The federal election drags on. Leaders pose in shopping malls, in boats and on commuter trains. Their robot-like talk of the need for economic growth replaces consideration of visions for a socially just and therefore economically vibrant society.

One recently deceased state politician would have challenged Malcolm Turnbull and Bill Shorten and in so doing could have excited voters.

NSW Greens MLC John Kaye died on May 2nd. On May 27th the celebration of his life occurred before an overflow audience in the Sydney Recital Hall.

There is so much to learn from John, so much to be grateful for. He was brilliant. His UNSW first class Honours degree in electrical engineering was followed, years later, by the completion of a PhD at the prestigious University of California at Berkeley.

John recalled that he was the only student in his doctoral years who was not sponsored by the US military. On completion of his PhD, he could have accepted well-paid employment with that military. The personnel making the offers seem to have been unaware they were dealing with a courageous, principled individual who had little time for militarization, who wanted to use his scientific expertise for peaceful purposes.

John’s principles and his commitment to evidence-based arguments could have been an antidote to an Australian election campaign preoccupied with the pragmatics of winning votes in marginal constituencies.

Elected in 2007 to the upper house of the NSW Parliament, John mastered a range of portfolios. He campaigned for public education, for the reform of the system of making donations to political parties, against the privatization of the electricity industry, against greyhound racing. He even revealed false claims concerning the production of free-range eggs.

Key values influenced his advocacy. In every branch of public policy he emphasized the significance of the public. He knew that civil society depended on vigorous, well-funded public institutions, in particular public education. He believed, “We should never let education be traded through a market.”

He would have been reassured by findings from the Centre for Policy Development’s recent report Uneven playing field: the state of Australia’s schools. That report identifies the dysfunctional and socially unjust arrangements for funding Australian schools.

John believed there should be no public funding for private schools or for vocational training. To put that belief into practice, he campaigned for the much maligned technical and further education system (TAFE). He believed, “There can be no jobs future in the 21st century for NSW without a buoyant and optimistic TAFE system.”

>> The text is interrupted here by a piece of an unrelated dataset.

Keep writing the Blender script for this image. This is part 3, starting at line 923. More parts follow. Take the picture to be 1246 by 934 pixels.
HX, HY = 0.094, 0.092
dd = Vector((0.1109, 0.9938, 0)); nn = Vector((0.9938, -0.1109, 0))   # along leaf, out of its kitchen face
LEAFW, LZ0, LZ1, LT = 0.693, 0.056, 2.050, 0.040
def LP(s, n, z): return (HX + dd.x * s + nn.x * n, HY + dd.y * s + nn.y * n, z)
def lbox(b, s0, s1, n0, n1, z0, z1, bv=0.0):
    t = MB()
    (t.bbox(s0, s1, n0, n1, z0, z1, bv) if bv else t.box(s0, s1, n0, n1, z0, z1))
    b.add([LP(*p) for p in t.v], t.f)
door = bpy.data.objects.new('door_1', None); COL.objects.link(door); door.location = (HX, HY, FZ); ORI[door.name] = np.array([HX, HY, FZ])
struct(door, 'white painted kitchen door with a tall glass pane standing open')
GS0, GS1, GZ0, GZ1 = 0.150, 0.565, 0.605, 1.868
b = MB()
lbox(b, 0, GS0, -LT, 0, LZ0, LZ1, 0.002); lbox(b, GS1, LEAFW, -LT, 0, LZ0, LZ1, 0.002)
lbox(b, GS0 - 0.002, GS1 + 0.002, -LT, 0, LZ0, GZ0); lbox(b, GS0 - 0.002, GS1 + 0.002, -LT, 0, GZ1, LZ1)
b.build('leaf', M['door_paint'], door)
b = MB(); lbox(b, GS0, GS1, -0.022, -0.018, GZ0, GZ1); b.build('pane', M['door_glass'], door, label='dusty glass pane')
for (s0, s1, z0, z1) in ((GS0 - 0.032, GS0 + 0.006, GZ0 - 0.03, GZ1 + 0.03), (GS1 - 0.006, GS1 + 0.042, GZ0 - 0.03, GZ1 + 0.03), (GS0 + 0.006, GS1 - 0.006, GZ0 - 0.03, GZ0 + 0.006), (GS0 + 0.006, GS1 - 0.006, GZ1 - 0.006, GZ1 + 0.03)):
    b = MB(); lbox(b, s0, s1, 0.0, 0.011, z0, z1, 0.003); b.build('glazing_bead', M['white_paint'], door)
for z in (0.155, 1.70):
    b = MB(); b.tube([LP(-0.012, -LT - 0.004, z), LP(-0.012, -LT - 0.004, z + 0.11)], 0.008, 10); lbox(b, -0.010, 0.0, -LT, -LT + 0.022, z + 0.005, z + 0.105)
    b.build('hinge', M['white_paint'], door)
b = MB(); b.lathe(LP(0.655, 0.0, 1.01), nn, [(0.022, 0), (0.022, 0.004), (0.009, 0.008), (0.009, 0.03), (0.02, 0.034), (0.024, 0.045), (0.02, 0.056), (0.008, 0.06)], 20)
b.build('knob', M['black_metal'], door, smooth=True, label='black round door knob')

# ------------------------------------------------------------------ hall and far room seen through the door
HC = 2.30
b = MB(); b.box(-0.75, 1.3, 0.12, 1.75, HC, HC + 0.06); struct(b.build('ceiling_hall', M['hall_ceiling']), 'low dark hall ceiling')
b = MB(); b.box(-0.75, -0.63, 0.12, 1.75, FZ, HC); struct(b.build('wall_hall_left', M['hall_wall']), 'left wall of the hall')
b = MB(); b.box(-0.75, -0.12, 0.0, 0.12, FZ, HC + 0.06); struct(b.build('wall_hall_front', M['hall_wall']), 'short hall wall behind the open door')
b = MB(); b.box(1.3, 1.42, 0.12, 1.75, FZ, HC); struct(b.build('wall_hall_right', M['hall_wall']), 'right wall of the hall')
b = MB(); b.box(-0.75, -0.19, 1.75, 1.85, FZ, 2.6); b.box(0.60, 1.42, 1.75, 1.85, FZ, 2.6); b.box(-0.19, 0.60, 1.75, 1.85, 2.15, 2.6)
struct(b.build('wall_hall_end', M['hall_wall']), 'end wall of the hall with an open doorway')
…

John breathed and lived the philosophy and language of non-violence, hence his work to protect a precious environment. He did this by marshalling scientific evidence against carbon-based fuel dependency, and in favour of renewable forms of energy, ‘the post carbon future.’

His commitment to non-violence saw him ally with campaigns to end cruelty to animals, whether in the production of food or as a means of entertainment in sports.

John’s perspectives on domestic and foreign policies were influenced by his commitment to universal human rights. An effective state politician, he was also an internationalist. He considered arguments that local councillors and state politicians should not get involved in international affairs, to be a denial of the obligations of citizenship.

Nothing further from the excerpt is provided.